Nasty Women: Media Portrayals and Treatment of Women provides readers with a comprehensive examination of the portrayals of women in mass media that appear to be divided along gender, race/ethnicity, social status, age, disability, sexual orientation, and body image. The book also covers how women's privileges, disadvantages, and exclusions are treated in the media.
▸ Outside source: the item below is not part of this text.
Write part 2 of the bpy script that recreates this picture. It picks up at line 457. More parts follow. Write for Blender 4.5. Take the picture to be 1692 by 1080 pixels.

How have women been misrepresented and mistreated in today's mass media venues? Women's changing roles in American history and politics, as well as their roles in news stories as experts and credible and reliable sources, are a few of the subjects found in dedicated chapters. Other chapters provide insights into: 1) the challenges faced by women who identify as LGBTQIA+; 2) research on depictions of violence against women; 3) media portrayals of women as victims or perpetrators of violence; 4) how women's bodies are imagined in mass media content; and 5) portrayals and depictions of women starring in popular reality television shows. A discussion on the various "isms," such as racism, sexism, heterosexism, colorism, lookism, and body-ism, are further introduced to readers, as are the theories of feminism, theories used in mass communication research, social psychology theories, and queer theory.
Nasty Women is an instructive and necessary resource for courses in sociology, mass communication, journalism, women's and gender studies, graduate programs, and other social sciences disciplines that focus on media effects, culture, and society.